(Records with scene code)
----
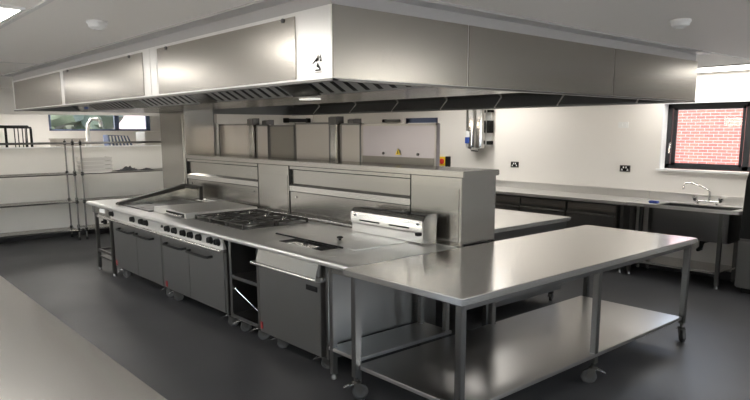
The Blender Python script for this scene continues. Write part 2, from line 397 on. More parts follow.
def oven_range(label, y0, y1, seam, knobs, name='oven_range'):
    t = thing(name, label, 'oven range', (3.2, (y0 + y1) / 2, 0))
    obj('worktop', top(G(), y0, y1), 'cooktop', t)
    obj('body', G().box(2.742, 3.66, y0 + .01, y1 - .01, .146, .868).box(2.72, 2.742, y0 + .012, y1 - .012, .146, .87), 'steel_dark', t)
    fascia(t, y0 + .004, y1 - .004)
    for k in knobs: knob(t, k)
    d1 = door(t, seam, y1); d2 = door(t, y0 + .05, seam)
    oven_handle(d1, seam + .06, seam + .50); oven_handle(d2, seam - .50 if seam - .5 > y0 + .1 else y0 + .12, seam - .04)
    obj('badge', G().box(2.704, 2.712, y1 - .075, y1 - .035, .165, .225, .002), 'redtag', d1, 'small red badge')
    for x, y in ((2.785, y0 + .10), (2.785, y1 - .10), (3.58, y0 + .12), (3.58, y1 - .12)):
        castor(t, x, y, .15, wr=.054, rot=-.75 + random.uniform(-.25, .25))
    return t
r1 = oven_range('steel range with a flat griddle on top and two oven doors, left of the burners', 6.52, 8.0, 7.25, (7.90, 7.235, 6.98, 6.85))
# griddle on it
obj('griddle_plate', G().box(2.80, 3.62, 7.06, 7.95, .901, .912, .003), 'griddle', r1, 'dark flat cooking plate')
g = G().prism([(2.75, .905), (3.66, .905), (3.66, 1.105), (3.60, 1.108), (2.80, .945), (2.75, .93)], 'y', 7.955, 7.972)
obj('splash_guard', g, 'steel', r1)
obj('rear_guard', G().box(3.65, 3.665, 7.52, 7.972, .905, 1.09), 'steel', r1)
g = G().prism([(2.76, .908), (3.62, 1.06), (3.62, 1.112), (2.76, .940)], 'y', 7.88, 7.954).box(3.60, 3.672, 7.50, 7.978, 1.085, 1.112).box(3.63, 3.668, 7.485, 7.515, .905, 1.11)
obj('guard_lip', g, 'iron', r1, 'dark folded lip of the splash guard')
obj('rear_rail', G().tube([(3.60, 7.52, .935), (3.60, 6.56, .935)], .014), 'steel_top', r1)
r2 = oven_range('steel six-burner range with black knobs, beside the open shelf unit', 5.13, 6.52, 5.90, (6.29, 6.12, 5.92, 5.76, 5.58, 5.355, 5.215))
obj('switch', G().cyl((2.69, 6.44, .815), (2.672, 6.44, .817), .014), 'black', r2)
# burner trough + grates
obj('hob_tray', G().box(2.90, 3.64, 5.16, 6.14, .901, .906), 'griddle', r2, 'dark burner tray')
for i in range(3):
    for j in range(2):
        cx, cy = 3.085 + j * .37, 5.325 + i * .325
        bo = obj('burner', G().lathe([(0, .0), (.055, 0), (.055, .012), (.040, .018), (.040, .026), (.034, .030), (0, .030)], (cx, cy, .906), 20), 'griddle', r2)
        obj('burner_cap', G().lathe([(0, 0), (.028, 0), (.026, .006), (0, .008)], (cx, cy, .936), 16), 'chrome', bo, 'pale burner cap')
        g = G(); h = .948; L = .155; W = .17
        for s in (-1, 1):
            g.box(cx - W, cx + W, cy + s * L - .006, cy + s * L + .006, h - .012, h)
            g.box(cx + s * W - .006, cx + s * W + .006, cy - L, cy + L, h - .012, h)
            for q in (-1, 1): g.box(cx + s * W - .008, cx + s * W + .008, cy + q * L - .008, cy + q * L + .008, .906, h)
        for k in range(8):
            a = k * PI / 4; r_in = .035; r_out = min(W / max(abs(math.cos(a)), .01), L / max(abs(math.sin(a)), .01))
            p = Vector((cx + r_in * math.cos(a), cy + r_in * math.sin(a), h)); q = Vector((cx + r_out * math.cos(a), cy + r_out * math.sin(a), h - .006))
            g.tube([p, p.lerp(q, .5) + Vector((0, 0, .003)), q], .0065, 6)
        obj('pan_support', g, 'iron', r2)
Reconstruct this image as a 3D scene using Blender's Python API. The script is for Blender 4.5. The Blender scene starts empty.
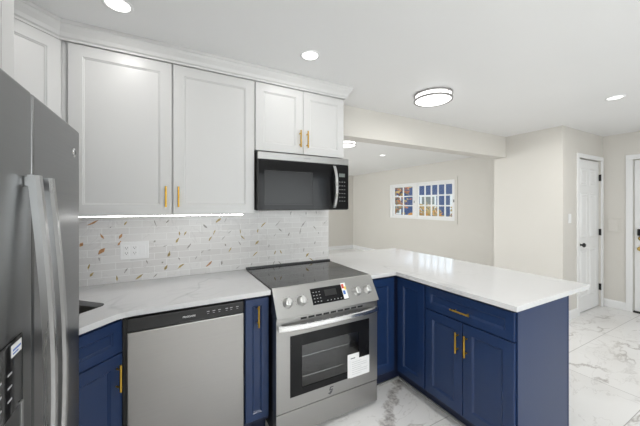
----
● **Problem**: Transcribe all the records above word for word, without their images.

● **The solution**:
The Blender Python script for this scene continues. Write part 2, from line 397 on. More parts follow.
def oven_range(label, y0, y1, seam, knobs, name='oven_range'):
    t = thing(name, label, 'oven range', (3.2, (y0 + y1) / 2, 0))
    obj('worktop', top(G(), y0, y1), 'cooktop', t)
    obj('body', G().box(2.742, 3.66, y0 + .01, y1 - .01, .146, .868).box(2.72, 2.742, y0 + .012, y1 - .012, .146, .87), 'steel_dark', t)
    fascia(t, y0 + .004, y1 - .004)
    for k in knobs: knob(t, k)
    d1 = door(t, seam, y1); d2 = door(t, y0 + .05, seam)
    oven_handle(d1, seam + .06, seam + .50); oven_handle(d2, seam - .50 if seam - .5 > y0 + .1 else y0 + .12, seam - .04)
    obj('badge', G().box(2.704, 2.712, y1 - .075, y1 - .035, .165, .225, .002), 'redtag', d1, 'small red badge')
    for x, y in ((2.785, y0 + .10), (2.785, y1 - .10), (3.58, y0 + .12), (3.58, y1 - .12)):
        castor(t, x, y, .15, wr=.054, rot=-.75 + random.uniform(-.25, .25))
    return t
r1 = oven_range('steel range with a flat griddle on top and two oven doors, left of the burners', 6.52, 8.0, 7.25, (7.90, 7.235, 6.98, 6.85))
# griddle on it
obj('griddle_plate', G().box(2.80, 3.62, 7.06, 7.95, .901, .912, .003), 'griddle', r1, 'dark flat cooking plate')
g = G().prism([(2.75, .905), (3.66, .905), (3.66, 1.105), (3.60, 1.108), (2.80, .945), (2.75, .93)], 'y', 7.955, 7.972)
obj('splash_guard', g, 'steel', r1)
obj('rear_guard', G().box(3.65, 3.665, 7.52, 7.972, .905, 1.09), 'steel', r1)
g = G().prism([(2.76, .908), (3.62, 1.06), (3.62, 1.112), (2.76, .940)], 'y', 7.88, 7.954).box(3.60, 3.672, 7.50, 7.978, 1.085, 1.112).box(3.63, 3.668, 7.485, 7.515, .905, 1.11)
obj('guard_lip', g, 'iron', r1, 'dark folded lip of the splash guard')
obj('rear_rail', G().tube([(3.60, 7.52, .935), (3.60, 6.56, .935)], .014), 'steel_top', r1)
r2 = oven_range('steel six-burner range with black knobs, beside the open shelf unit', 5.13, 6.52, 5.90, (6.29, 6.12, 5.92, 5.76, 5.58, 5.355, 5.215))
obj('switch', G().cyl((2.69, 6.44, .815), (2.672, 6.44, .817), .014), 'black', r2)
# burner trough + grates
obj('hob_tray', G().box(2.90, 3.64, 5.16, 6.14, .901, .906), 'griddle', r2, 'dark burner tray')
for i in range(3):
    for j in range(2):
        cx, cy = 3.085 + j * .37, 5.325 + i * .325
        bo = obj('burner', G().lathe([(0, .0), (.055, 0), (.055, .012), (.040, .018), (.040, .026), (.034, .030), (0, .030)], (cx, cy, .906), 20), 'griddle', r2)
        obj('burner_cap', G().lathe([(0, 0), (.028, 0), (.026, .006), (0, .008)], (cx, cy, .936), 16), 'chrome', bo, 'pale burner cap')
        g = G(); h = .948; L = .155; W = .17
        for s in (-1, 1):
            g.box(cx - W, cx + W, cy + s * L - .006, cy + s * L + .006, h - .012, h)
            g.box(cx + s * W - .006, cx + s * W + .006, cy - L, cy + L, h - .012, h)
            for q in (-1, 1): g.box(cx + s * W - .008, cx + s * W + .008, cy + q * L - .008, cy + q * L + .008, .906, h)
        for k in range(8):
            a = k * PI / 4; r_in = .035; r_out = min(W / max(abs(math.cos(a)), .01), L / max(abs(math.sin(a)), .01))
            p = Vector((cx + r_in * math.cos(a), cy + r_in * math.sin(a), h)); q = Vector((cx + r_out * math.cos(a), cy + r_out * math.sin(a), h - .006))
            g.tube([p, p.lerp(q, .5) + Vector((0, 0, .003)), q], .0065, 6)
        obj('pan_support', g, 'iron', r2)
Reconstruct this image as a 3D scene using Blender's Python API. The script is for Blender 4.5. The Blender scene starts empty.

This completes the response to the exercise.